New Device Could Greatly Improve Speech and Image Recognition
jan_jes writes: Scientists have successfully demonstrated pattern recognition using a magnonic holographic memory device, a development that could greatly improve speech and image recognition hardware. The researchers built a prototype eight-terminal device consisting of a magnetic matrix with micro-antennas to excite and detect the spin waves. The micro-antennas allow the researchers to generate and recognize any input phase pattern, a big advantage over existing practices. It takes about 100 nanoseconds for recognition, which is the time required for spin waves to propagate and to create the interference pattern. The main challenge associated with magnonic holographic memory is the scaling of the operational wavelength, which requires the development of sub-micrometer scale elements for spin wave generation and detection.
Could someone please explain this with a car analogy?
It seems like the kind of thing a random science-word generator would produce.
Resulting in improved leveraging of synergies and a minty fresh taste.
Honestly, I hope that makes sense to someone, because it sounds like computer generated gibberish to me. :-P
Lost at C:>. Found at C.
Don't worry, scientists are working on a device that can recognize them.
How can I believe you when you tell me what I don't want to hear?
...for this year's "Science or Star Trek Technobabble?" championship!
The only thing I can gather from the article is that this enables a massively parallel comparator. And then somehow that translates to someday faster pattern recognition for speech / image. Very scarce on details.
After reading that summary I feel like a juggalo. "...F*cking magnonics, how do they work?.."
Proverbs 21:19
Nope, stupid human can't type ... magnonic is apparently a real thing.
Lost at C:>. Found at C.
Most of the time I gripe about press releases that massively overpromise, and don't contain enough real information to figure out what was actually done.
In this case they at least put the word "could" rather than "will" in the headline. And while the barrage of jargon that followed is incomprehensible to me, it's at least pretty clear that it's real work rather than science-by-press-release.
Now I'd appreciate it if somebody would come along and dumb it down to my level, which is still considerably higher than the fourth-grade education they usually target. So, in all seriousness: thanks to the PR team.

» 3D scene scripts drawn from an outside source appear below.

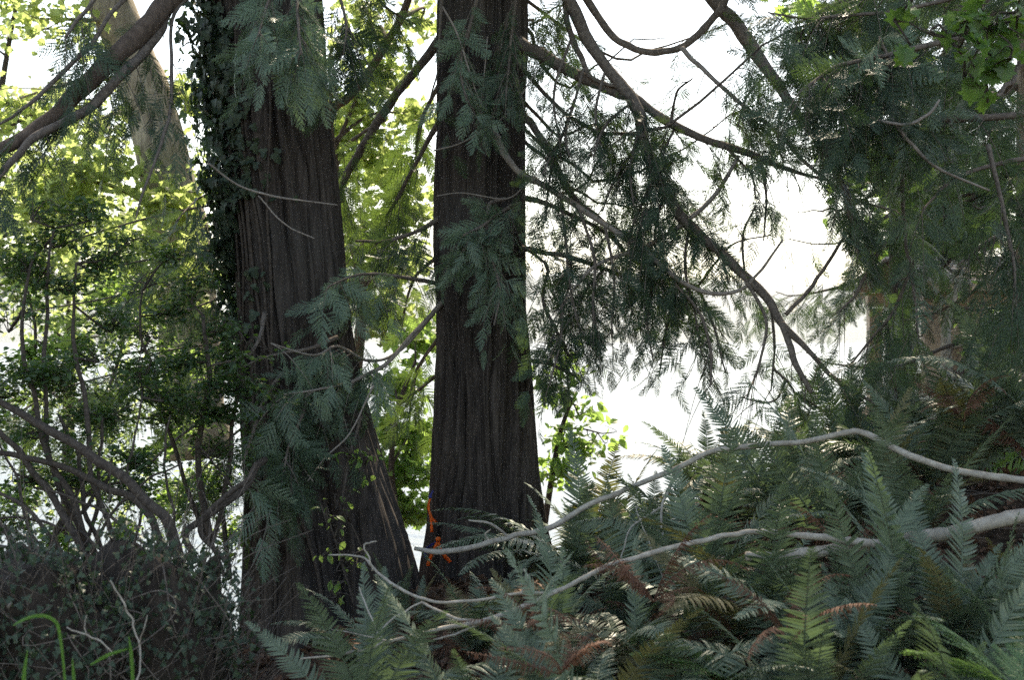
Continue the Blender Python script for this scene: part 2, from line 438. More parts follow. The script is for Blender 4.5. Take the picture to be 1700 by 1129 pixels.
def haze():
    m = bpy.data.materials.new('haze_air'); m.use_nodes = True; nt = m.node_tree; nt.nodes.clear()
    out = nt.nodes.new('ShaderNodeOutputMaterial'); v = nt.nodes.new('ShaderNodeVolumePrincipled')
    v.inputs['Color'].default_value = (.92, .95, 1, 1); v.inputs['Density'].default_value = HAZE; v.inputs['Anisotropy'].default_value = .3
    nt.links.new(v.outputs[0], out.inputs['Volume'])
    x0, x1, y0, y1, z0, z1 = -3300, 3300, -500, 4100, -6, 260
    mb = MB(); mb.add([[x, y, z] for x in (x0, x1) for y in (y0, y1) for z in (z0, z1)], [[0, 1, 3, 2], [4, 6, 7, 5], [0, 4, 5, 1], [2, 3, 7, 6], [0, 2, 6, 4], [1, 5, 7, 3]])
    tag(mb.obj('haze', m, smooth=False), kind='stuff')
haze()

# ------------------------------------------------------------------ cedar trunks with fissured bark
def trunk_mesh(profile, d, seed, flare=.0, groove=None, zb=-.8, ztop=17., ridge=.046, nth=380, lobes=0.10):
    pr = np.array(profile, float)
    zz = np.array([at(0, p, d)[2] for p in pr[:, 0]]); cx = ((pr[:, 1]+pr[:, 2])/2-850)/F*d; rr = (pr[:, 2]-pr[:, 1])/2/F*d
    o = np.argsort(zz); zz, cx, rr = zz[o], cx[o], rr[o]
    z = np.concatenate([np.arange(zb, 4.8, .026), np.linspace(4.9, ztop, 26)])
    slope = (cx[-1]-cx[-3])/(zz[-1]-zz[-3])
    CX = np.where(z > zz[-1], cx[-1] + slope*(z-zz[-1]), np.interp(z, zz, cx))
    R = np.where(z > zz[-1], np.maximum(.05, rr[-1]*(1-(z-zz[-1])/(ztop+4-zz[-1]))), np.interp(z, zz, rr))
    k = np.ones(25)/25.; low = z < 4.8
    for A in (CX, R):
        a = A[low]; A[low] = np.convolve(np.pad(a, 12, mode='edge'), k, 'valid')
    th = np.linspace(0, 2*math.pi, nth, endpoint=False)
    TH, ZZ = np.meshgrid(th, z); RR = R[:, None]*np.ones_like(TH)
    # bark strips: long vertical ridges that wander and fork
    wv = (noise3(np.cos(TH)*1.6, np.sin(TH)*1.6, ZZ*.7, seed)-.5)*.62 + (noise3(np.cos(TH)*5, np.sin(TH)*5, ZZ*2.6, seed+1)-.5)*.13*(1+1.2*sstep(1.2, -.2, ZZ))
    ta = TH + wv
    q = lambda fr, zf, sd: noise3(np.cos(ta)*fr, np.sin(ta)*fr, ZZ*zf, sd)
    n1 = 1-np.abs(2*q(5.2, .36, seed+2)-1); n2 = 1-np.abs(2*q(14, .8, seed+3)-1); n3 = q(38, 2.2, seed+4)
    h = (-1.35*n1**3 - .6*n2**2.5 + (n3-.5)*.3)*ridge*(.75+.7*q(2.2, .5, seed+8))
    lob = (noise3(np.cos(TH)*1.7, np.sin(TH)*1.7, ZZ*.25, seed+5)-.5)*lobes*2
    lob2 = (noise3(np.cos(TH)*3.2, np.sin(TH)*3.2, ZZ*.3, seed+6)-.5)
    base = sstep(1.3, -.3, ZZ)
    RR = RR*(1+lob + lob2*flare*base) + h
    if groove is not None:
        g0, gw, gd, gz0, gz1 = groove
        dth = (TH-g0+math.pi) % (2*math.pi)-math.pi
        RR = RR*(1-gd*np.exp(-(dth/gw)**2)*sstep(gz0, gz1, ZZ))
    V = np.stack([CX[:, None]+RR*np.cos(TH), d+RR*np.sin(TH), ZZ], -1).reshape(-1, 3)
    n, m = TH.shape; i = np.arange(n-1)[:, None]*m; j = np.arange(m)[None]; kx = (j+1) % m
    Q = np.stack([i+j, i+kx, i+m+kx, i+m+j], -1).reshape(-1, 4)
    mb = MB(); mb.add(V, Q)
    return mb, (lambda zq: (np.interp(zq, z, CX), np.interp(zq, z, R)))

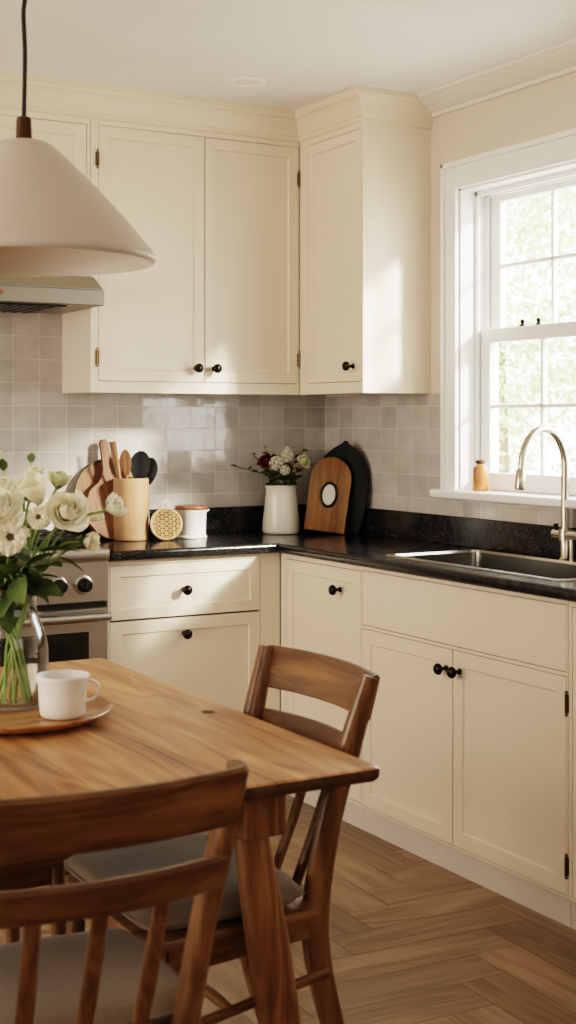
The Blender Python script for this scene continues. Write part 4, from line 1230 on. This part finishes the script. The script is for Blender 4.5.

Looked at that page, which lead me to the SpinWaves page, which had the text: "The simplest way of understanding spin waves is to consider the Hamiltonian {H} for the Heisenberg ferromagnet:" at which point my head exploded and I went back to watching Star Trek reruns. At least there the technobabble make sense...
So, it's an analog computer.
I tried this out in the lab but it melted my interocitor.
If I could explain it in 30 seconds, it wouldn't be worth a Nobel Prize.
-- Richard Feynman, responding to a reporter's question, after he won the Nobel Prize
Simplicity is good, but not always attainable.
If it weren't for deadlines, nothing would be late.
From what i can quickly gather from the article:
This is all based on magnonics, which in short - is the use of magnetic spin for binary storage and or logic. This device focuses on the later...
It does this by constructing a matrix of magnetic nodes that are effectively interconnected to neighbours (moor?) via spatial magnetic-spin sensitivity, these interconnects form the dynamic logic processing ability of the matrix.
I think that this is somewhat like a (soft) convolutional artificial neural network for image recognition, these are constructed out of a 2d or 3d matrix of nodes with weighted interconnects in a moor-neighbourhood arrangement. The difference here i guess is that a) it's done with magnetic spin (i really have no idea why this is an advantage, maybe i'm all wrong about this) and b) being an application specific piece of hardware each node works in parallel (this is trumped as the primary reason for the speed potential in the article).
... Big disclaimer: I am massively speculating because the use case is not made super clear.